The undisputed king of cross-reference books is The Treasury of Scripture Knowledge. With over 570,000 cross-references presented verse by verse, it is a goldmine for the serious Bible student.

Study Bibles and commentaries

Any good study Bible will have a host of useful cross-references, but the best one I’ve ever seen is the Thompson’s Chain Reference Bible. Thompson’s has an extensive topical Bible in the back, and you can trace the topical cross-references through the Bible using its marginal reference numbers. The benefit of that is that you can read each cross-reference in context to be sure you’re using it correctly. Most commentaries also do a decent job of cross-referencing.

An Example: King David Betrayed

When you read Psalm 55, you’ll come across the following passage:

“For it was not an enemy that reproached me; then I could have borne it: neither was it he that hated me that did magnify himself against me; then I would have hid myself from him: But it was thou, a man mine equal, my guide, and mine acquaintance. We took sweet counsel together, and walked unto the house of God in company.” (Psa 55:12-14)

You might ask yourself, “Who was David talking about?” “What friend and counselor of David’s turned against him and caused him this unbearable experience?” Then you break out the cross-reference tools and begin hunting for answers.

If you turn to Matthew Henry’s Commentary, you find:

“The Chaldee-paraphrase names Ahithophel as the person here meant, and nothing in that plot seems to have discouraged David so much as to hear that Ahithophel was among the conspirators with Absalom (2Sa 15:31), for he was the king’s counsellor, 1Ch 27:33.”

David’s prayer when he heard that Ahithophel had sided against him is telling:

“And one told David, saying, Ahithophel is among the conspirators with Absalom. And David said, O LORD, I pray thee, turn the counsel of Ahithophel into foolishness.” (2Sa 15:31)

When you turn to The Treasury of Scripture Knowledge, you find these additional cross-references:

“And Absalom sent for Ahithophel the Gilonite, David’s counsellor, from his city, even from Giloh, while he offered sacrifices. And the conspiracy was strong; for the people increased continually with Absalom.” (2Sa 15:12)

“And the counsel of Ahithophel, which he counselled in those days, was as if a man had enquired at the oracle of God: so was all the counsel of Ahithophel both with David and with Absalom.” (2Sa 16:23)

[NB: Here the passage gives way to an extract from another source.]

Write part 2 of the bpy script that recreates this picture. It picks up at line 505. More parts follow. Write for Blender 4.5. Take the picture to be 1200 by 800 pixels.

The second cross-reference helps you understand why David specifically prayed against Ahithophel’s counsel. You may still be wondering, though, what caused David’s friend and counselor to turn against him. You have to dig a little deeper to answer that question. One way to research that is to search for Ahithophel in eSword. He turns up in a few Old Testament verses. Here is a key verse:

“Eliphelet the son of Ahasbai, the son of the Maachathite, Eliam the son of Ahithophel the Gilonite,” (2Sa 23:34)

When you tie that back to 2 Samuel 11:3, you get some insight into Ahithophel’s motives.

“And David sent and enquired after the woman. And one said, Is not this Bathsheba, the daughter of Eliam, the wife of Uriah the Hittite?” (2Sa 11:3)

Suddenly, the dots connect! Ahithophel was Bathsheba’s grandfather. You remember Bathsheba – David committed adultery with her and then had her husband killed.

Points to Ponder

  • Do you have the tools you need to research cross-references?
  • Do you take time to find and read cross-references, or do you just blow by them as you’re studying?

Read More About It

Reread Ephesians 2 and use one or more of the tools we’ve mentioned today to find and read cross-references for the chapter. Jot down the insights you gain by comparing Scripture with Scripture. (You may be getting tired of reading the same chapter over and over, but I’m hoping you grow to understand it better each day. One of my Bible college teachers used to make us do our Bible reading assignment 10 times each week. At first it frustrated me, but I learned to appreciate how deep and rich God’s Word is.)